NATO's 30 allies took the decision at their summit in Madrid and also agreed to formally treat Russia as the "most significant and direct threat to the allies' security"

NATO summit
(From left) Turkish President Recep Tayyip Erdogan, US President Joe Biden, NATO Secretary General Jens Stoltenberg and British PM Boris Johnson during a round table meeting at a NATO summit in Madrid (Photo: PTI).
Agencies
4 min read Last Updated : Jun 30 2022 | 12:48 AM IST
NATO invited Sweden and Finland on Wednesday to join the military alliance in one of the biggest shifts in European security in decades after Russia's invasion of Ukraine pushed Helsinki and Stockholm to drop their traditional of neutrality.

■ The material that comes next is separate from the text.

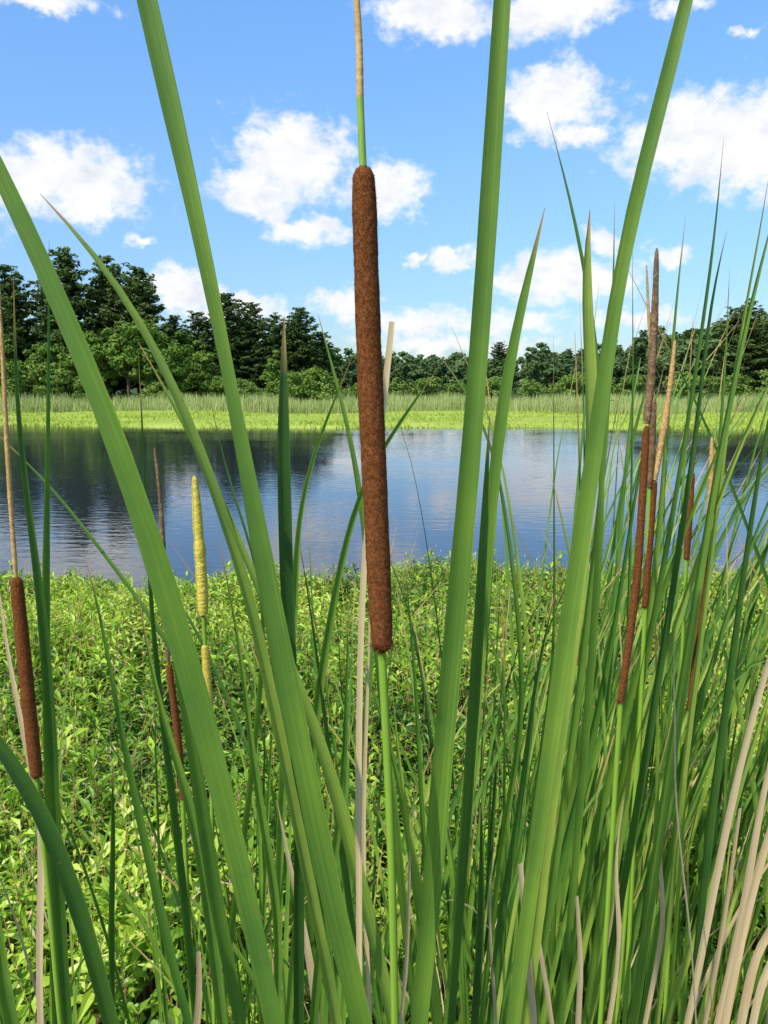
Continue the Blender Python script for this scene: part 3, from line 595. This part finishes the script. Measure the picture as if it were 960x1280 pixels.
mb = MB()
DL = [(.6, .6, 9, .9, (.0, .2), [(448, 1285), (449, 1000), (452, 760), (458, 640), (478, 520), (490, 402)], True, [10, 10, 9, 9, 11, 8]),
      (.75, .75, 7, .7, (.1, .3), [(462, 1285), (455, 1050), (459, 850), (464, 700)], False, None),
      (.8, .8, 12, .8, (.2, .6), [(398, 1290), (386, 1200), (362, 1080), (347, 1000)], False, None),
      (.7, .7, 9, .7, (.2, 1.), [(500, 1285), (508, 1200), (512, 1060), (520, 980)], False, None),
      (.7, .7, 11, .8, (.2, .6), [(668, 1285), (660, 1200), (650, 1080)], True, [11, 11, 8]),
      (.72, .72, 12, .9, (.2, .4), [(858, 1285), (885, 1150), (915, 1000), (945, 880), (975, 780)], True, [11, 12, 11, 10, 8]),
      (.68, .68, 15, .7, (.0, .2), [(905, 1285), (925, 1180), (955, 1060), (990, 960)], True, [14, 15, 13, 9]),
      (.7, .7, 13, .6, (.0, .2), [(925, 1285), (945, 1190), (985, 1130)], True, [14, 13, 9]),
      (.66, .66, 9, 1., (.0, 1.2), [(870, 1285), (855, 1100), (840, 960), (850, 915), (838, 865), (842, 808)], False, [6, 7, 9, 10, 9, 2]),
      (.75, .75, 10, .7, (.2, .6), [(722, 1285), (725, 1200), (721, 1120)], True, [10, 9, 5]),
      (.8, .8, 11, .8, (.2, .3), [(50, 1285), (52, 1040), (28, 920), (8, 800), (-5, 700)], False, None),
      (.7, .7, 11, .5, (.2, .6), [(245, 1285), (249, 1240), (247, 1190)], True, [10, 9, 6]),
      (.72, .72, 9, .7, (.2, .6), [(880, 1285), (905, 1150), (925, 1010)], True, [9, 9, 6]),
      (.7, .7, 12, .9, (.2, .4), [(895, 1285), (930, 1130), (950, 1010), (975, 900)], True, [11, 12, 10, 7]),
      (.7, .7, 11, .95, (.0, .2), [(940, 1285), (950, 1230), (975, 1180)], True, [11, 12, 10]),
      (.8, .8, 9, .8, (.2, .7), [(690, 1285), (672, 1170), (668, 1090)], False, None),
      (.8, .8, 9, .9, (.1, .4), [(760, 1285), (775, 1180), (768, 1080), (780, 1000)], False, None),
      (.85, .85, 9, .8, (.1, .4), [(805, 1285), (830, 1150), (822, 1050), (842, 940)], False, None),
      (.8, .8, 8, .8, (.2, 1.), [(620, 1285), (612, 1150), (618, 1040)], False, None)]
for (D0, D1, wpx, ti, tw, pts, op, wl) in DL:
    hero_leaf(mb, D0, D1, wpx, ti, tw, pts, op, wl, -.2, 0, .1)
obj('dry_cattail_leaves', mb.build('dry_cattail_leaves', [M_dry]))

def stand(name, n, xr, yr, hr, lean, wr, dry=.06):
    mb = MB()
    cl = [(R.uniform(*xr), R.uniform(*yr)) for _ in range(max(3, n // 7))]
    for i in range(n):
        cx, cy = cl[int(R.integers(len(cl)))]; x = cx + R.normal() * .05; y = max(cy + R.normal() * .05, yr[0] * .9)
        H = R.uniform(*hr); lx = R.normal(lean, .12) * H; ly = R.normal(.02, .08) * H
        if y + ly < .72: ly = .72 - y
        k = R.uniform(.0, .3); nod = R.random() < .1
        d = R.random() < dry
        if d: H *= .7
        pts = [(0, 0, 0), (lx * .18, ly * .2, H * .3), (lx * .45, ly * .5, H * .6), (lx * .8, ly * .8, H * .84), (lx * (1.1 + k), ly * 1.1, H * (.93 if nod else 1.0))]
        if nod: pts.append((lx * (1.3 + k) + .1 * np.sign(lx), ly * 1.2, H * .84))
        Q = np.array(pts) + np.array([x, y, 0.0]); C, par = catmull(Q, 26); s = np.linspace(0, 1, 26)
        w_ = R.uniform(*wr); W = w_ * np.minimum(1, (1 - s) / .5 + .02) ** .8
        th = R.normal(-.2, .8)
        if d: W = W * .8
        ribbon(mb, C, W, np.array([math.sin(th), -math.cos(th), .1]), 0, R.normal(0, .7), s, float(np.clip(R.normal(.54, .27), 0, 1)), 1 if d else 0, R.uniform(.08, .3))
    obj(name, mb.build(name, [M_leaf, M_dry]))
stand('cattail_stand', 400, (.24, 1.85), (1.05, 2.6), (1.4, 2.35), .13, (.009, .016), .12)
stand('cattail_stand', 120, (-.15, .5), (1.1, 2.0), (1.1, 1.8), .02, (.009, .016), .12)
stand('cattail_stand', 80, (-.9, -.1), (1.1, 1.9), (.9, 1.65), -.05, (.009, .015), .08)

# ------------------------------------------------------------------ camera
cd = bpy.data.cameras.new('camera'); cam = bpy.data.objects.new('camera', cd); link(cam)
cd.sensor_fit = 'VERTICAL'; cd.sensor_height = 36; cd.lens = 36 * F / 1280; cd.clip_start = .02; cd.clip_end = 6000
cam.location = (0, 0, CAMZ); cam.rotation_euler = (math.radians(90) - PITCH, 0, 0)
scene.camera = cam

NATO's 30 allies took the decision at their summit in Madrid and also agreed to formally treat Russia as the "most significant and direct threat to the allies' security", according to a summit statement.

"Today, we have decided to invite Finland and Sweden to become members of NATO," NATO leaders said in their declaration, after Turkey lifted a veto on Finland and Sweden joining.

However, Russian Deputy Foreign Minister Sergei Ryabkov said that Russia views plans by Sweden and Finland to join NATO "negatively", Interfax reported.

Russian state news agency RIA also quoted Ryabkov as saying that NATO expansion is "destabilising" and does not add to the security of members of the alliance. Ratification in allied parliaments is likely to take up to a year, but once it is done, Finland and Sweden will be covered by NATO's Article 5 collective defence clause, putting them under the United States' protective nuclear umbrella.

"We will make sure we are able to protect all allies, including Finland and Sweden," Stoltenberg said.

In the meantime, the allies are set to increase their troop presence in the Nordic region, holding more military exercises and naval patrols in the Baltic Sea to reassure Sweden and Finland.

Turkish President Tayyip Erdogan agreed with his Finnish and Swedish counterparts a series of security measures to allow the two Nordic countries to overcome the Turkish veto that Ankara imposed in May due to its concerns about terrorism.

Security beef-up

NATO leaders are set to discuss plans to overhaul and boost the alliance’s defences in the face of Russian aggression in Europe, including establishing a new force model that would put about 300,000 troops on high alert to deal with any future threats.

Meanwhile, the Russian ruble rallied past 52 against the U.S. dollar and hit a more than seven-year high on Tuesday as Russia's capital controls and month-end taxes offset the negative impact of Western statement that the country has defaulted on its international bonds.

The ruble became the world's best-performing currency in 2022, boosted by Russia's emergency measures that have been taken to shield the country's financial system from Western sanctions after the Ukraine conflict began on February 24.

The ruble hit 50.6125 against the dollar in Moscow trade for the first time since late May 2015.

The North Atlantic Treaty Organisation was founded in 1949 to defend against the Soviet threat. Russia's Feb. 24 invasion of Ukraine gave the organisation a new impetus after failures in Afghanistan and internal discord during the era of former U.S. President Donald Trump.

"We are sending a strong message to (Russian President Vladimir) Putin: 'you will not win'," Spanish Prime Minister Pedro Sanchez said in a speech.

Allies also agreed on NATO's first new strategic concept - its master planning document - in a decade. Russia, previously classed as a strategic partner of NATO, is now identified as NATO's main threat.

Russia's invasion of Ukraine is "a direct threat to our Western way of life," Belgian Prime Minister Alexander de Croo added, citing the wider impact of the war, such as rising energy and food prices.

The planning document also cited China as a challenge for the first time, setting the stage for the 30 allies to plan to handle Beijing's transformation from a benign trading partner to a fast-growing competitor from the Arctic to cyberspace.

Unlike Russia, whose war in Ukraine has raised serious concerns in the Baltics of an attack on NATO territory, China is not an adversary, NATO leaders said. But Stoltenberg has repeatedly called on Beijing to condemn Russia's invasion of Ukraine, which Moscow says is a "special operation".